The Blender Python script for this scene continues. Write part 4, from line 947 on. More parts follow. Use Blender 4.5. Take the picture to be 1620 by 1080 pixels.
***
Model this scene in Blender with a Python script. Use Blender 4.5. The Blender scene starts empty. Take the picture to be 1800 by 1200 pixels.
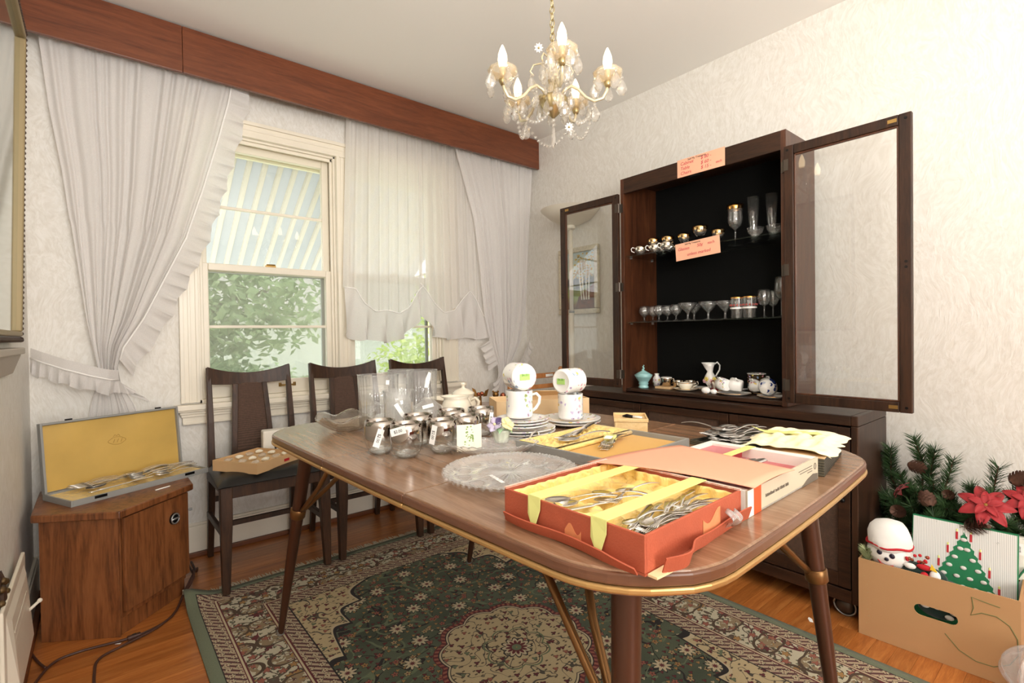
***
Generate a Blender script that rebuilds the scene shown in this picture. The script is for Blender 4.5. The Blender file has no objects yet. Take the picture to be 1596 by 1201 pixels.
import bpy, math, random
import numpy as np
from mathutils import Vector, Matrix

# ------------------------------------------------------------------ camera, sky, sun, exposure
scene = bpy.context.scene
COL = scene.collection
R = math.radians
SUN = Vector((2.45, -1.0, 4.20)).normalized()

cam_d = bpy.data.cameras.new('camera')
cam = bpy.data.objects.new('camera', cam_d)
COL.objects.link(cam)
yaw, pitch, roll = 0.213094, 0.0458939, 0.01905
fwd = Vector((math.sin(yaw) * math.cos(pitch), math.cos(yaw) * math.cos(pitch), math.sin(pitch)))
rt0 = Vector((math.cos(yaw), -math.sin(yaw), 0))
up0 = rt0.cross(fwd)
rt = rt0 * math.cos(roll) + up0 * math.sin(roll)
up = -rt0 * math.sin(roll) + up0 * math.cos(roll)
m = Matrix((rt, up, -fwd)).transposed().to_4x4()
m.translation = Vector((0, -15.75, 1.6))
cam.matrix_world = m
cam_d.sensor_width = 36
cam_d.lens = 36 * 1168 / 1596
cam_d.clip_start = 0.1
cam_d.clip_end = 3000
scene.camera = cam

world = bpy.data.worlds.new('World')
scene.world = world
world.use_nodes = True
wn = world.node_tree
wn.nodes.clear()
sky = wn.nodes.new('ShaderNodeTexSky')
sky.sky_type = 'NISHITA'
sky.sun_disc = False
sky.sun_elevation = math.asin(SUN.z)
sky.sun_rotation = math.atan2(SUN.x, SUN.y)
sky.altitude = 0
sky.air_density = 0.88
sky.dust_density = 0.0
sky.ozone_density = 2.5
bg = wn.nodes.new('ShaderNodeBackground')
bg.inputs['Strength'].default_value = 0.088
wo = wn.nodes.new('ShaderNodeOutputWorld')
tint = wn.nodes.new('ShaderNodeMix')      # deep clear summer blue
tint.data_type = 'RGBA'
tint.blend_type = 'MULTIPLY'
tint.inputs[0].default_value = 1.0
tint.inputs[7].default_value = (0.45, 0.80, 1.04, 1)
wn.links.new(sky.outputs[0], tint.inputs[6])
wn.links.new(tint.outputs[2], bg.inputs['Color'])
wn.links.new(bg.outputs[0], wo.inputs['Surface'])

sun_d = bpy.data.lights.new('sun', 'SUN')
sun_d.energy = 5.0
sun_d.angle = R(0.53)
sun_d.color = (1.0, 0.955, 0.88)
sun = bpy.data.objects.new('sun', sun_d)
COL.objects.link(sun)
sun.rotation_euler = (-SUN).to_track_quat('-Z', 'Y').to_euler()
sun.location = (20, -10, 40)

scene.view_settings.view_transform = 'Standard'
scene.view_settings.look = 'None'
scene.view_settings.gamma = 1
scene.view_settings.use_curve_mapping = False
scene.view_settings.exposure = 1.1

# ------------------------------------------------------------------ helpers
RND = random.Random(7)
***
■ The request:
Every line from the one containing "Generate a Blender" through the one containing "SUN = Vector((2.45, -1.0, 4.20)).normalized()" is to be given again exactly, both ends included, and no line outside that range.

■ Response to the exercise:
Generate a Blender script that rebuilds the scene shown in this picture. The script is for Blender 4.5. The Blender file has no objects yet. Take the picture to be 1596 by 1201 pixels.
import bpy, math, random
import numpy as np
from mathutils import Vector, Matrix

# ------------------------------------------------------------------ camera, sky, sun, exposure
scene = bpy.context.scene
COL = scene.collection
R = math.radians
SUN = Vector((2.45, -1.0, 4.20)).normalized()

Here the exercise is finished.